The way that Paul’s chapters are done in comic form make his chapters of the memoirs more involving than Judy’s manage to accomplish. In the comics, the icons of the story are more abstract which allows for easier involvement between the reader and the story. In Paul’s chapter where he and his friend were switching around the signs at school, for example, I found that it was extremely easy to relate to. In particular, I enjoyed the panels where it jumped from showing him and his friend as normal kids into showing the two of them wearing trench coats as if they were from a Bond film. I found that the transformation of the kids depicted their imaginations taking them into a different world and causing their acts of ‘vandalism’ to actually seem rather innocent because they were only playing a game. I was able to relate to the idea of pretending to be someone else in that way. Additionally, when they find themselves in trouble once they are caught messing with the exit sign, their trench coats vanish, indicative of the kids being broken out of their fantasy.

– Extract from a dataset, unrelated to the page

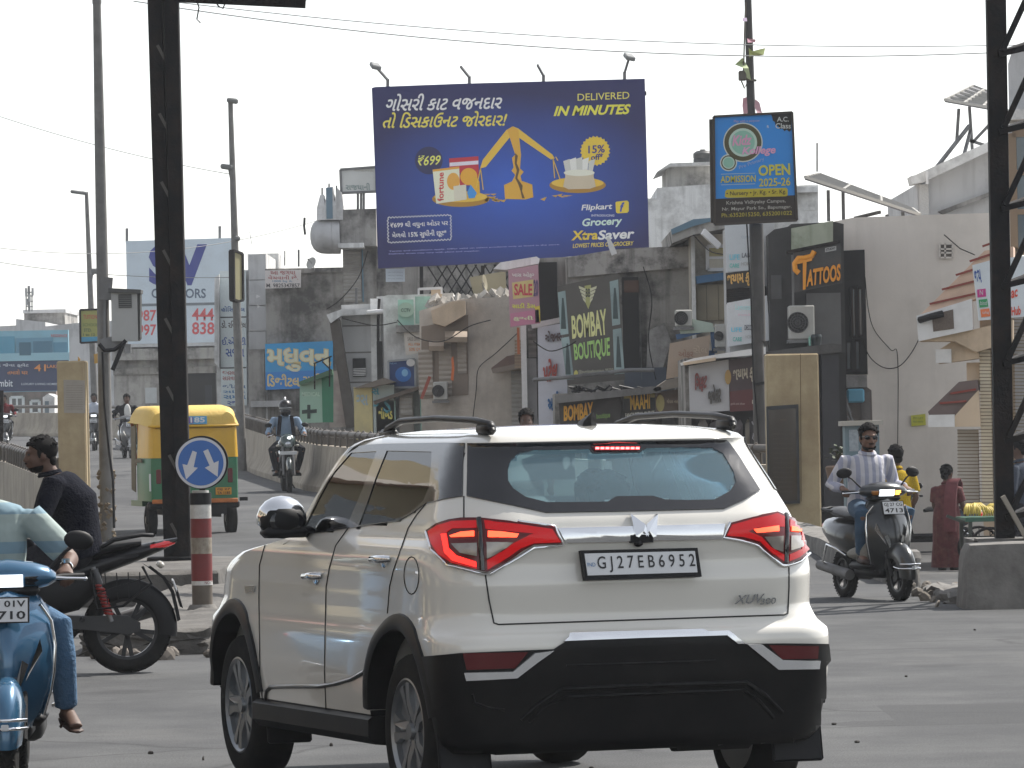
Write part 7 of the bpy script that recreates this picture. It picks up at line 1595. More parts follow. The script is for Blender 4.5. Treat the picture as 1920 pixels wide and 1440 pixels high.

When icons are more abstract, they serve as a way to get the readers involved in what’s on the page. The readers are more easily capable of associating with the abstract images that they are viewing, thus making them more susceptible to the story unfolding before them. When icons are less abstract, readers are communicated to in a fashion where they are supposed to view such images as objects more than before. Even drawings of people become objectified when drawn with more details than the abstract main characters.

 

Until I read McCloud’s discussion about the function of cartoons, I had not thought about how an abstract drawing of a person is far easier to see yourself in than a more detailed image. The role of images, when they are as abstract as a circle with dots and lines inside them, is important to help the audience to fill those shoes of the center of focus. And he’s right, the difference between using an image to describe something and using words to describe that same thing is so huge that it almost seems absurd that a comic artist can sit down and merge those two ways of storytelling into one style in order to depict a story. 

In “The Ride Together”, the brother and sister authors of their memoirs have an interesting style that combines a written narrative with a comic-style narrative, each chapter switching between one of the other. Using narrative and comics together in order to tell a story is a method of storytelling that I found to be rather unique. I had never before witnessed a combination such as this one in a book, as most tend to go either one way or the other, not both. Their style made the story more interesting and easier to delve into, as going from chapter to chapter grants a certain new refreshing feeling throughout the book due to the way the storytelling method switches back and forth.

 

In Judy’s narrative chapters, her strategy is to tell the story from her point of view. She bases her chapters on her memories, they are completely anecdotal. While reflecting on the past, she also seems to incorporate some of her more present day knowledge into her writing, allowing her to make sense of certain things that she may not have understood at the time in the past when her narrative is taking place. These rhetorical strategies help her to convey her story in an interesting light that should take the reader back in time to the moment where her tale is being told. Her first-person narrative helps to make it clear that the story is from no one’s point of view but her own, and puts the reader into her shoes in an attempt to get the reader involved in her memories.